■ WHAT IS BEING ASKED ■
Go through the listing and set it down exactly, leaving out its pictures.

# Start of SUPPLIED DATA

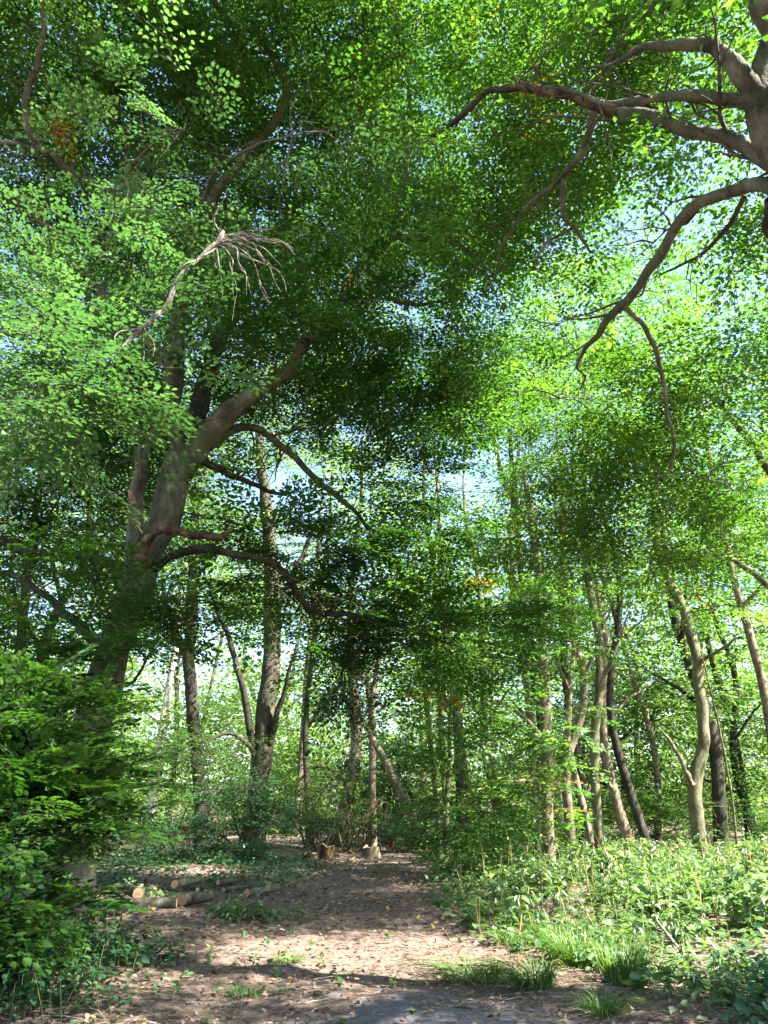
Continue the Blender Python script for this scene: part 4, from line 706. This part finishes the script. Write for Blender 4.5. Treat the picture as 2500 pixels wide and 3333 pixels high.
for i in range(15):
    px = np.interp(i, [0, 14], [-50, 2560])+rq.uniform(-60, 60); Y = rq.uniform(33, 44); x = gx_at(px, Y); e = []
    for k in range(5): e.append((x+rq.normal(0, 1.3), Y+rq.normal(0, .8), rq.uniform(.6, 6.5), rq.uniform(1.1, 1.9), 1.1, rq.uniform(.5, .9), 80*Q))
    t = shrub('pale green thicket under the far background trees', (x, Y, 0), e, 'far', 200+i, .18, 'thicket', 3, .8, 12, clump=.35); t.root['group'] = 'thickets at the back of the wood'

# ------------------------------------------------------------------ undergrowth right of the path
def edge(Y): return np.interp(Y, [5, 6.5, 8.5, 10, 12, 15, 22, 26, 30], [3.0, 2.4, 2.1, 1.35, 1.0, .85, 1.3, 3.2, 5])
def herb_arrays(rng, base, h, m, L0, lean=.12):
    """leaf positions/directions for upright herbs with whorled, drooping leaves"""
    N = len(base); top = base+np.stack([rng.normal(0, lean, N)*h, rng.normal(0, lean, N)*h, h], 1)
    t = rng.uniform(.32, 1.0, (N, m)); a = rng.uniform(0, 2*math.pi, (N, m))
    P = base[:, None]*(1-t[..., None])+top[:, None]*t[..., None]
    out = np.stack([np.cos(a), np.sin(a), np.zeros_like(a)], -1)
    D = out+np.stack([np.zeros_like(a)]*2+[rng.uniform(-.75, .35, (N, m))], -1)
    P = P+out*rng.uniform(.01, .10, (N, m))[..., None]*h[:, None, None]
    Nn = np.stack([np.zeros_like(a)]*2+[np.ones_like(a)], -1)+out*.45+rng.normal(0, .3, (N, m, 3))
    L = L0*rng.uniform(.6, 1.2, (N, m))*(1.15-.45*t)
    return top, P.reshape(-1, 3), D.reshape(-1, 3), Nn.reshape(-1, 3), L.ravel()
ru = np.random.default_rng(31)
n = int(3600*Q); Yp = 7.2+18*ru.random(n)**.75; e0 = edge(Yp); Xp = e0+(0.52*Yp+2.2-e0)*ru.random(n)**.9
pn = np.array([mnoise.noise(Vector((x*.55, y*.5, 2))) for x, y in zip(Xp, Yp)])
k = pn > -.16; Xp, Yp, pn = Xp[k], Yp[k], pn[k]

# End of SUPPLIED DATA

■ SOLUTION TO THE PROBLEM ■
Continue the Blender Python script for this scene: part 4, from line 706. This part finishes the script. Write for Blender 4.5. Treat the picture as 2500 pixels wide and 3333 pixels high.
for i in range(15):
    px = np.interp(i, [0, 14], [-50, 2560])+rq.uniform(-60, 60); Y = rq.uniform(33, 44); x = gx_at(px, Y); e = []
    for k in range(5): e.append((x+rq.normal(0, 1.3), Y+rq.normal(0, .8), rq.uniform(.6, 6.5), rq.uniform(1.1, 1.9), 1.1, rq.uniform(.5, .9), 80*Q))
    t = shrub('pale green thicket under the far background trees', (x, Y, 0), e, 'far', 200+i, .18, 'thicket', 3, .8, 12, clump=.35); t.root['group'] = 'thickets at the back of the wood'

# ------------------------------------------------------------------ undergrowth right of the path
def edge(Y): return np.interp(Y, [5, 6.5, 8.5, 10, 12, 15, 22, 26, 30], [3.0, 2.4, 2.1, 1.35, 1.0, .85, 1.3, 3.2, 5])
def herb_arrays(rng, base, h, m, L0, lean=.12):
    """leaf positions/directions for upright herbs with whorled, drooping leaves"""
    N = len(base); top = base+np.stack([rng.normal(0, lean, N)*h, rng.normal(0, lean, N)*h, h], 1)
    t = rng.uniform(.32, 1.0, (N, m)); a = rng.uniform(0, 2*math.pi, (N, m))
    P = base[:, None]*(1-t[..., None])+top[:, None]*t[..., None]
    out = np.stack([np.cos(a), np.sin(a), np.zeros_like(a)], -1)
    D = out+np.stack([np.zeros_like(a)]*2+[rng.uniform(-.75, .35, (N, m))], -1)
    P = P+out*rng.uniform(.01, .10, (N, m))[..., None]*h[:, None, None]
    Nn = np.stack([np.zeros_like(a)]*2+[np.ones_like(a)], -1)+out*.45+rng.normal(0, .3, (N, m, 3))
    L = L0*rng.uniform(.6, 1.2, (N, m))*(1.15-.45*t)
    return top, P.reshape(-1, 3), D.reshape(-1, 3), Nn.reshape(-1, 3), L.ravel()
ru = np.random.default_rng(31)
n = int(3600*Q); Yp = 7.2+18*ru.random(n)**.75; e0 = edge(Yp); Xp = e0+(0.52*Yp+2.2-e0)*ru.random(n)**.9
pn = np.array([mnoise.noise(Vector((x*.55, y*.5, 2))) for x, y in zip(Xp, Yp)])
k = pn > -.16; Xp, Yp, pn = Xp[k], Yp[k], pn[k]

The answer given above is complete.